Haunted Mansion: A Film That 'Gets' Disney's Best Old-School Park Attraction

By Jim Slotek

Rating: B

Here’s a flashback from my ‘70s teen visit to Disney World and my impression of the classic rides, in the days before they called them “simulators.”

The lamest: It’s a Small World (for little kids, with an earworm jingle that should have been illegal) and Pirates of the Caribbean, featuring mannequin-like pirates with painted-on lascivious grins, chasing wenches in circles on something like a series of merry-go-rounds.
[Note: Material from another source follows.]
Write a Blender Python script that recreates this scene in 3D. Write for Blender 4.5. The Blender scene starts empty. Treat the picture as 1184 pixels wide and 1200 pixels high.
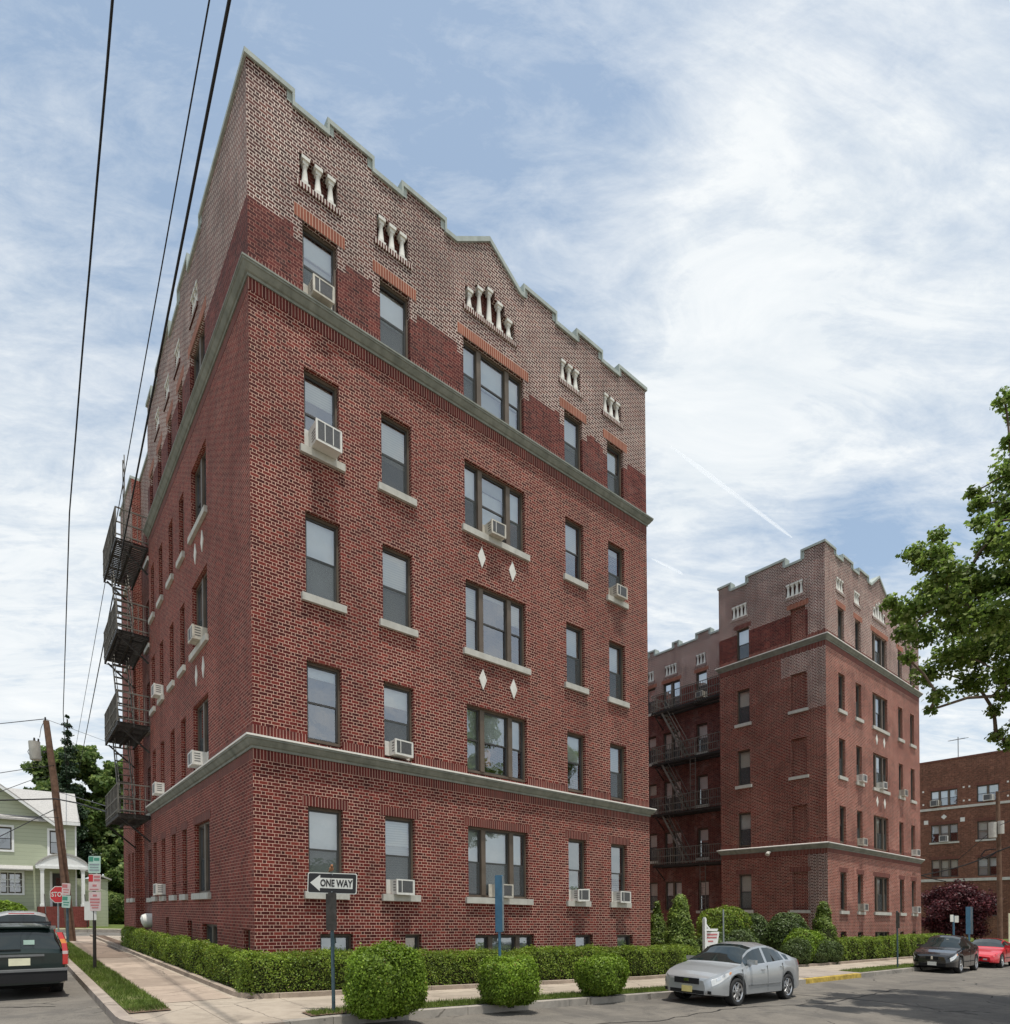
import bpy, math, random
import numpy as np
from mathutils import Vector, Matrix
R = math.radians
rnd = random.Random(7)
rng = np.random.default_rng(11)
SC = bpy.context.scene
COL = SC.collection

# ------------------------------------------------------------------ materials
class NT:
    def __init__(s, name):
        s.m = bpy.data.materials.new(name); s.m.use_nodes = True
        s.t = s.m.node_tree; s.t.nodes.clear()
        s.out = s.t.nodes.new('ShaderNodeOutputMaterial')
    def n(s, typ, **k):
        nd = s.t.nodes.new(typ)
        for a, b in k.items(): setattr(nd, a, b)
        return nd
    def l(s, a, b): s.t.links.new(a, b)
    def put(s, sock, v):
        if hasattr(v, 'is_linked') or isinstance(v, bpy.types.NodeSocket): s.l(v, sock)
        elif isinstance(v, (tuple, list)) and sock.type == 'RGBA' and len(v) == 3: sock.default_value = (*v, 1)
        else: sock.default_value = v
    def M(s, op, a, b=None, c=None):
        nd = s.n('ShaderNodeMath', operation=op)
        for i, v in enumerate((a, b, c)):
            if v is not None: s.put(nd.inputs[i], v)
        return nd.outputs[0]
    def mix(s, f, a, b, mode='MIX'):
        nd = s.n('ShaderNodeMix', data_type='RGBA', blend_type=mode)
        s.put(nd.inputs[0], f); s.put(nd.inputs[6], a); s.put(nd.inputs[7], b)
        return nd.outputs[2]
    def noise(s, vec, scale, detail=4, rough=.55, dist=0):
        nd = s.n('ShaderNodeTexNoise')
        if vec is not None: s.l(vec, nd.inputs['Vector'])
        nd.inputs['Scale'].default_value = scale; nd.inputs['Detail'].default_value = detail
        nd.inputs['Roughness'].default_value = rough; nd.inputs['Distortion'].default_value = dist
        return nd.outputs['Fac']
    def ramp(s, f, stops):
        nd = s.n('ShaderNodeValToRGB'); s.l(f, nd.inputs[0])
        e = nd.color_ramp.elements
        while len(e) < len(stops): e.new(.5)
        for i, (p, c) in enumerate(stops):
            e[i].position = p; e[i].color = (*c, 1) if len(c) == 3 else c
        return nd.outputs[0]
    def rng(s, f, a, b, c=0., d=1.):
        nd = s.n('ShaderNodeMapRange'); s.put(nd.inputs[0], f)
        for i, v in enumerate((a, b, c, d)): nd.inputs[i+1].default_value = v
        return nd.outputs[0]
    def obj(s): return s.n('ShaderNodeTexCoord').outputs['Object']
    def scale(s, vec, sc):
        nd = s.n('ShaderNodeMapping'); s.l(vec, nd.inputs[0]); nd.inputs['Scale'].default_value = sc
        return nd.outputs[0]
    def bump(s, h, st=.3, d=.01):
        nd = s.n('ShaderNodeBump'); s.l(h, nd.inputs['Height'])
        nd.inputs['Strength'].default_value = st; nd.inputs['Distance'].default_value = d
        return nd.outputs[0]
    def prin(s, col, rough=.7, metal=0., normal=None, spec=.5, coat=0.):
        p = s.n('ShaderNodeBsdfPrincipled')
        s.put(p.inputs['Base Color'], col); s.put(p.inputs['Roughness'], rough); s.put(p.inputs['Metallic'], metal)
        s.put(p.inputs['Specular IOR Level'], spec)
        if coat: p.inputs['Coat Weight'].default_value = coat; p.inputs['Coat Roughness'].default_value = .04
        if normal: s.l(normal, p.inputs['Normal'])
        s.l(p.outputs[0], s.out.inputs[0])
        return p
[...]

The best: Space Mountain, basically a roller-coaster in the dark, and the imaginative, pre-digital The Haunted Mansion, the latter of which used visuals, jump scares and even placed a ghostly decayed corpse next to you in a mirror.
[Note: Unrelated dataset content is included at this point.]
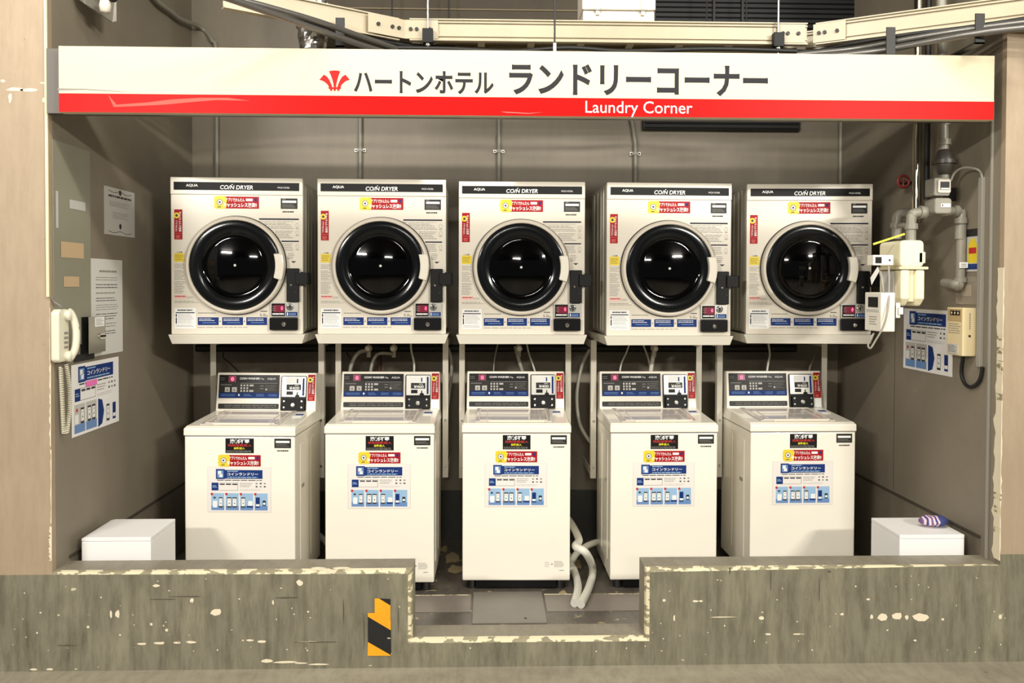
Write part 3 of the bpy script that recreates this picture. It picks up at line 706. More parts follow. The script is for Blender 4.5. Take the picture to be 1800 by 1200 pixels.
    b = MB(M); b.rrect(X(1150), Z(715), X(1552), Z(128), y-.006, y+.004, .008, M_BLACK); cc = b.build('coin_unit', con)
    b = MB(M); b.rrect(X(1166), Z(478), X(1545), Z(142), y-.010, y-.005, .004, M_SILV); b.rect(X(1230), Z(262), X(1470), Z(152), y-.0104, M_TW)
    b.box(X(1400), y-.011, Z(250), X(1420), y-.010, Z(180), M_BLUE); b.box(X(1492), y-.011, Z(458), X(1522), y-.010, Z(165), M_BLUE)
    b.box(X(1240), y-.0115, Z(366), X(1468), y-.010, Z(270), M_DGREY); b.text('¥400', X(1285), Z(358), X(1445), Z(308), y-.012, M_TW, .02); b.scrib(X(1370), Z(298), X(1455), Z(280), 1, y-.012, M_TW, 2, .5)
    b.box(X(1242), y-.0115, Z(446), X(1345), y-.010, Z(386), M_BLACK); b.poly([(X(1378), Z(478)), (X(1450), Z(478)), (X(1445), Z(450)), (X(1422), Z(440)), (X(1420), Z(400)), (X(1405), Z(400)), (X(1403), Z(440)), (X(1385), Z(450))], y-.0112, M_BLACK)
    b.build('price_plate', cc)
    b = MB(M); b.rrect(X(1185), Z(712), X(1538), Z(508), y-.020, y-.005, .004, M_BLKM); cb_ = b.build('cash_box', cc, bevel=.002)
    b = MB(M); b.lathe([(.0135, y-.020), (.0135, y-.026), (.008, y-.028)], (X(1355), 0, Z(612)), M_CHROME, 20); b.build('lock', cb_)
    for xx in (1218, 1495):
        for zz in (552, 655): b = MB(M); b.lathe([(.006, y-.020), (.005, y-.023)], (X(xx), 0, Z(zz)), M_CHROME, 12); b.build('screw', cb_)
    b = MB(M); vbanner(b, X(1570), Z(545), X(1683), Z(105), y); b.box(X(1572), y-.0004, Z(705), X(1680), y, Z(552), M_TW); b.build('red_side_sticker', con)
    # stickers on the front
    k = WW/451; FX = lambda x: -h+(x-85)*k
    FZ_ = lambda yy: .812-(yy-372)*(.812-.046)/(1035-372)
    yf = -.0006
    b = MB(); b.box(FX(253), yf-.0006, FZ_(473), FX(369), yf, FZ_(412), M_BLKM); yt = yf-.0009
    b.text('洗剤不要', FX(271), FZ_(433), FX(351), FZ_(415), yt, M_TW, .04); b.text('洗剤自動投入', FX(262), FZ_(446), FX(360), FZ_(435), yt, M_TR, .02)
    b.text('自動投入', FX(288), FZ_(458), FX(332), FZ_(448), yt, M_TY, .03); b.scrib(FX(257), FZ_(471), FX(365), FZ_(461), 2, yt, M_TXT, 4, .4); b.build('black_notice_sticker', root)
    b = MB(); banner(b, FX(222), FZ_(528), FX(397), FZ_(481), yf); b.build('red_banner_sticker', root)
    b = MB(); b.box(FX(179), yf-.0002, FZ_(719), FX(439), yf, FZ_(531), M_PAPG); poster(b, FX(180), FZ_(718), FX(438), FZ_(532), yf-.0002, mat('poster_paper', (232, 226, 220), .5, spec=.2)); b.build('instruction_poster', root)
    b = MB(); b.box(FX(453), yf-.0006, FZ_(451), FX(521), yf, FZ_(412), M_DGREY); b.rect(FX(459), FZ_(430), FX(515), FZ_(421), yf-.0008, M_TW); b.scrib(FX(460), FZ_(446), FX(514), FZ_(434), 2, yf-.0008, M_TXT, 5, .3); b.build('rating_plate', root)
    b = MB(); b.scrib(FX(464), FZ_(466), FX(511), FZ_(459), 1, yf, M_TXTD, 4, .8, 0)
    b.scrib(FX(430), FZ_(978), FX(452), FZ_(953), 3, yf, M_TXT, 5, .2); b.scrib(FX(470), FZ_(978), FX(512), FZ_(950), 5, yf, M_TXT, 6, .35); b.poly([(FX(458), FZ_(960)), (FX(466), FZ_(964)), (FX(458), FZ_(968))], yf, M_TXT); b.scrib(FX(492), FZ_(994), FX(512), FZ_(988), 1, yf, M_TXT, 8)
    b.build('small_print', root)
    return root

DRY = [(.491, .818, .051, .003), (1.192, .842, .017, .003), (1.884, .870, .004, -.001), (2.62, .855, .032, -.005), (3.345, .905, -.06, 0)]
WSH = [(.529, .712, -.045), (1.189, .769, -.013), (1.857, .786, -.02), (2.587, .786, .008), (3.287, .803, .016)]
DLAB = ['white coin dryer at the left end of the row, nearest the wall phone', 'white coin dryer second from the left, between the end one and the middle one',
        'white coin dryer in the middle of the row, under the rod of the sign', 'white coin dryer second from the right, left of the one by the gas meter', 'white coin dryer at the right end, next to the cream gas meter']
SLAB = ['pale steel stand carrying the dryer at the left end of the row', 'pale steel stand carrying the dryer second from the left', 'pale steel stand carrying the middle dryer',
        'pale steel stand carrying the dryer second from the right', 'pale steel stand carrying the dryer beside the gas meter']
WLAB = ['white top-loading coin washer at the left end, next to a white box', 'white top-loading coin washer second from the left, partly behind the curb corner',
        'white top-loading coin washer in the middle, fully seen through the curb notch', 'white top-loading coin washer second from the right, beside the looped drain hose', 'white top-loading coin washer at the right end with its left side showing']
SX = [un(px, 700, Y=1.255).x for px in (470, 689, 905.5, 1136, 1357)]
d0 = make_dryer(); s0 = make_stand(); w0 = make_washer()
for i, (x, y, r, dz) in enumerate(DRY):
    o = d0 if i == 0 else copy_tree(d0); o.location = (x, y, 1.283+dz); o.rotation_euler = (0, 0, r); tag(o, DLAB[i], 'dryer', 'coin dryers on stands')
    o = s0 if i == 0 else copy_tree(s0); o.location = (SX[i], YB, 1.283+dz-.0005); tag(o, SLAB[i], 'stand', 'stands under the dryers')
    for ch_ in o.children:
        if ch_.name.startswith('shelf'): ch_.location = (x-SX[i], y-YB, 0); ch_.rotation_euler = (0, 0, r)
for i, (x, y, r) in enumerate(WSH):
    o = w0 if i == 0 else copy_tree(w0); o.location = (x, y, FZ); o.rotation_euler = (0, 0, r); tag(o, WLAB[i], 'washer', 'coin washers in the row')

# ------------------------------------------------------------------ boxes on the floor and the pouch
def white_box(px0, px1, py, dep, y0, label, notch):
    a = un(px0, py, Y=y0); c = un(px1, py, Y=y0); x0, x1, z1 = a.x, c.x, a.z
    t = thing('white_box', label, 'box', ((x0+x1)/2, y0+dep/2, FZ), 0, 'white boxes at the ends of the row'); hx = (x1-x0)/2; hy = dep/2; hz = z1-FZ
    b = MB(); b.box(-hx, -hy, 0, hx, hy, hz-.018, M_PAPER); b.build('box_body', t, bevel=.003)
    b = MB()
    if notch: b.prism([(-hx+.02, hz), (hx, hz), (hx, hz-.017), (-hx, hz-.017), (-hx, hz-.004)], -hy, hy, M_PAPER)
    else: b.box(-hx, -hy, hz-.017, hx, hy, hz, M_PAPER)
    b.build('lid', t, bevel=.002); return t, z1
white_box(143, 265, 944.5, .28, .165, 'plain white box on the alcove floor left of the washers', True)
_, zt = white_box(1581.5, 1695.5, 940, .27, .165, 'plain white box on the floor right of the washers with a striped pouch', False)
# striped pouch
p = un(1641, 918, Z=zt+.02); bm = []
b = MB(); n = 14; ms = 24
M_PB = mat('pouch_navy', (58, 66, 120), .7); M_PP = mat('pouch_pink', (222, 190, 200), .7); M_PV = mat('pouch_violet', (110, 84, 128), .7)
for i in range(n):
    t0 = i/n; t1 = (i+1)/n
    def ring(t):
        r = .034*(math.sin(PI*min(1, max(0, t*.92+.04))))**.55; x = -.062+.124*t; out = []
        for k in range(ms):
            a = 2*PI*k/ms; wob = 1+.08*math.sin(5*a+9*t); out.append((p.x+x, p.y+r*1.15*math.cos(a)*wob, zt+.0+.028+min(.026, .9*r)*math.sin(a)*wob*.85))
        return out
    A = ring(t0); B = ring(t1); col = [M_PV, M_PP, M_PB, M_PP, M_PV, M_PP, M_PB, M_PP][i] if i < 8 else M_PB
    b.add(A+B, [(k, (k+1) % ms, ms+(k+1) % ms, ms+k) for k in range(ms)], col, True)
    if i == 0: b.add(A, [tuple(range(ms))], col)
    if i == n-1: b.add(B, [tuple(range(ms))], col)
tag(b.build('striped_pouch'), 'small navy pouch with pink stripes lying on the right white box', 'pouch')

# ------------------------------------------------------------------ hoses, pipes behind the machines
def pts(lst): return [tuple(un(x, y, Y=Y)) for x, y, Y in lst]
def pipe(name, path, r, m, label, cat, group=None, sub=8, n=12):
    b = MB(); b.tube(path, r, m, n, sub=sub); return tag(b.build(name), label, cat, group)
# drain hoses on the floor: paths in plan with rise
def corr(path, r, m, name, label, group=None):
    b = MB(); b.tube(path, r, m, 14, sub=14); return tag(b.build(name), label, 'hose', group)
e = un(1010, 1060, Z=FZ+.021); e2 = un(1021, 1062, Z=FZ+.021)
corr([tuple(e), tuple(un(1016, 1030, Z=FZ+.021)), tuple(un(1008, 1000, Z=FZ+.021)), (2.155, 1.0, FZ+.021), (2.16, 1.25, FZ+.021), (2.09, 1.39, FZ+.03)], .0195, M_HOSE, 'drain_hose', 'white drain hose whose inner arm hugs the middle washer and ends on the floor', 'drain hoses')
corr([tuple(e2), tuple(un(1036, 1030, Z=FZ+.021)), tuple(un(1042, 1000, Z=.06)), tuple(un(1030, 972, Y=.80)), tuple(un(1012, 960, Y=.84)), (2.19, 1.0, .21), (2.18, 1.22, .22), (2.15, 1.37, .24)], .0195, M_HOSE, 'drain_hose', 'white drain hose bending outward in the gap right of the middle washer', 'drain hoses')
corr(pts([(1074, 952, 1.38), (1054, 952, 1.25), (1034, 958, 1.12), (1014, 972, 1.08), (1003, 990, 1.1)]), .017, M_HOSE, 'drain_hose', 'white drain hose crossing behind from the washer second from right', 'drain hoses')
corr(pts([(580, 960, 1.40), (562, 942, 1.36), (548, 938, 1.34), (535, 948, 1.34)]), .017, M_HOSE, 'drain_hose', 'pale drain hose low in the gap right of the leftmost washer', 'drain hoses')
# supply pipe along back wall
zpipe = un(900, 612, Y=1.5).z
b = MB(); b.tube([(.06, 1.5, zpipe), (3.5, 1.5, zpipe)], .022, M_RUBBER, 14); tag(b.build('supply_pipe'), 'dark lagged water pipe running along the rear wall under the dryers', 'pipe')
for px, lab in ((648, 'pale brass tap on the dark pipe above the second washer, left of two'), (692, 'pale brass tap on the dark pipe above the second washer, right of two'), (1150, 'pale brass tap on the dark pipe above the fourth washer'), (912, 'pale brass tap on the dark pipe above the middle washer')):
    p = un(px, 612, Y=1.42); t = thing('water_tap', lab, 'tap', (p.x, 1.42, p.z), 0, 'taps on the supply pipe')
    b = MB(); b.lathe([(.012, .08), (.014, .03), (.02, .02), (.02, -.02), (.013, -.03), (.013, -.045)], (0, 0, 0), M_OFF, 16, 'y'); b.lathe([(.012, -.05), (.012, 0)], (0, 0, 0), M_OFF, 14, 'z'); b.build('tap_body', t)
    b = MB(); b.lathe([(.004, .012), (.004, .03)], (0, 0, 0), M_SILV, 10, 'z'); b.box(-.028, -.006, .03, .028, .006, .038, M_OFF); b.build('handle', t, bevel=.002)
HS = [('grey supply hose curving from the left tap down behind the second washer', [(646, 616, 1.40), (630, 620, 1.36), (618, 640, 1.30), (612, 668, 1.24)], .011, M_HOSEG),
      ('grey supply hose curving from the right tap down behind the second washer', [(690, 622, 1.40), (665, 622, 1.36), (654, 640, 1.30), (650, 668, 1.24)], .009, M_HOSEG),
      ('white cord dropping behind the console of the second washer', [(722, 590, 1.45), (723, 615, 1.42), (728, 640, 1.35), (727, 665, 1.28)], .006, M_HOSE),
      ('long pale hose bowing in the gap left of the fourth washer', [(1036, 615, 1.40), (1024, 640, 1.36), (1014, 690, 1.32), (1018, 740, 1.32), (1034, 772, 1.32), (1048, 785, 1.34)], .010, M_HOSEG),
      ('pale hose hanging in the gap right of the second washer', [(784, 605, 1.42), (792, 625, 1.40), (794, 655, 1.38), (790, 690, 1.38), (786, 720, 1.38)], .009, M_HOSEG),
      ('white supply hose from the tap above the fourth washer', [(1150, 616, 1.40), (1147, 632, 1.34), (1144, 652, 1.26), (1143, 668, 1.22)], .012, M_HOSE),
      ('thin white cord left of the tap above the fourth washer', [(1108, 600, 1.45), (1100, 622, 1.42), (1092, 640, 1.36), (1088, 665, 1.30)], .005, M_HOSE),
      ('thin white cord slanting right of the fourth washer console', [(1128, 600, 1.45), (1138, 625, 1.42), (1144, 650, 1.4), (1150, 668, 1.4)], .005, M_HOSE),
      ('pale hose slanting behind the middle washer console', [(906, 610, 1.40), (912, 632, 1.34), (918, 652, 1.26), (922, 668, 1.22)], .010, M_HOSEG),
      ('thin pale cord right of the hose behind the middle washer', [(925, 600, 1.45), (930, 622, 1.42), (938, 645, 1.36), (945, 668, 1.30)], .005, M_HOSE),
      ('thin cord left of the hose behind the middle washer', [(876, 600, 1.45), (871, 622, 1.42), (868, 645, 1.36), (868, 668, 1.30)], .004, M_HOSEG),
      ('white cord hanging behind the right end washer', [(1350, 600, 1.45), (1353, 622, 1.42), (1350, 640, 1.36), (1346, 668, 1.30)], .006, M_HOSE),
      ('thin dark cable tangle above the left end washer', [(400, 600, 1.5), (392, 625, 1.5), (404, 638, 1.48), (420, 655, 1.45), (425, 668, 1.4)], .003, M_RUBBER),
      ('thin dark cable above the second washer', [(615, 600, 1.5), (610, 620, 1.5), (618, 635, 1.48), (616, 668, 1.45)], .003, M_RUBBER),
      ('short pale hose at the right of the right end washer console', [(1432, 625, 1.5), (1424, 645, 1.45), (1420, 668, 1.4)], .006, M_HOSEG),
      ('brown copper riser between the two taps', [(667, 590, 1.55), (667, 640, 1.55), (667, 740, 1.55)], .012, M_BROWN)]
for lab, pl, r, m_ in HS:
    nm = 'supply_hose' if 'hose' in lab else ('riser_pipe' if 'riser' in lab else 'power_cord'); cat = 'hose' if 'hose' in lab else ('pipe' if 'riser' in lab else 'cord')
    pipe(nm, pts([(x, y, max(Y, 1.345)) for x, y, Y in pl]), r, m_, lab, cat)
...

Some tenants of The Haunted Mansion

If there were a vote over which attraction to turn into a movie, I couldn’t imagine anyone not choosing The Haunted Mansion. And if somebody had told me that the inert Pirates of the Caribbean would be turned into a multi-billion-dollar series of comic-action adventures, I’d have advised them to get out of the Florida sun for a while.

What can I say? It’s a funny world.

As far as the Disney theme park transition to screen went, It’s a Small World did inspire a classic episode of The Simpsons, and Eddie Murphy starred in a bland version of Haunted Mansion in 2003.

The curse from that failed effort took 20 years to lift, apparently. The latest version of The Haunted Mansion, opening this week from director Justin Simien (Dear White People), plays like a movie made by a fan of the theme park ride. It carries an understanding that an apparition you see in the mirror is more frightening than one standing in front of you. Ghosts come and go, some comical, some malevolent, some way more malevolent than the one before.

Through it all, the movie keeps a light tone to leaven the scares. It is less-than-serious-horror that lifts serviceably from predecessors as disparate as Ghostbusters, Beetlejuice and even Scooby-Doo (right down to the trademark hallway-door-to-hallway-door chase scene).

It has the cast to carry off the more obvious gags and punchlines, including Owen Wilson as a fraudulent minister/exorcist, Tiffany Haddish as an equally dubious voodoo queen and Danny DeVito as a crackpot professor of the paranormal.

And it has a subtext of dealing with grief, but not so deep that it overpowers a movie that is essentially forgettable fun.

In the New Orleans-set Haunted Mansion, LaKeith Stanfield (Judas and the Black Messiah) plays an astrophysicist named Ben who falls in love and marries a psychic named Alyssa (Charity Jordan). It’s a doomed marriage, barely lasting an opening montage before Alyssa dies, apparently in a car crash (yeah, yeah, I know, she didn’t see that coming).

The grief-stricken Ben gives up science to turn to the bottle, between sessions of working as a bitter tourist guide of the city’s famous haunts (a perverse tribute to his late wife).

We then meet Gabbie (Rosario Dawson), a physician and widow who tries to make a new start with her young son Travis (Chase Dillon) in a fixer-upper house that literally screams “haunted!”

Once ghosts start appearing and threatening them – and supernaturally unable to leave their nightmare dream home – Gabbie and Travis set up in the living room, and seek help from “experts,” including Ben. The aforementioned ghost-hunters also fall under the can’t-leave spell, so the movie becomes both an exorcism story and an escape tale, with much banter.

But the real star of the show is the house, as it should be – home to spectral tenants like The Hatchet Ghost, The Mariner Ghost and The Bride, with walls that move and a tale of centuries-old evil that starts to build on itself and may be a tad overcooked. (Jamie Lee Curtis has a small but key role as original witch-queen Madame Leota, another of the haunted house’s trapped denizens).

At a little more than two hours (about the length of the line to get into the actual ride), Haunted Mansion sometimes strains to keep up its frenetic pace. But the fun tone is on point, and younger family members in the audience are in little actual danger of being traumatized by fear.

Haunted Mansion. Directed by Justin Simien. Starring LaKeith Stanfield, Rosario Dawson, and Tiffany Haddish. In theatres July 28.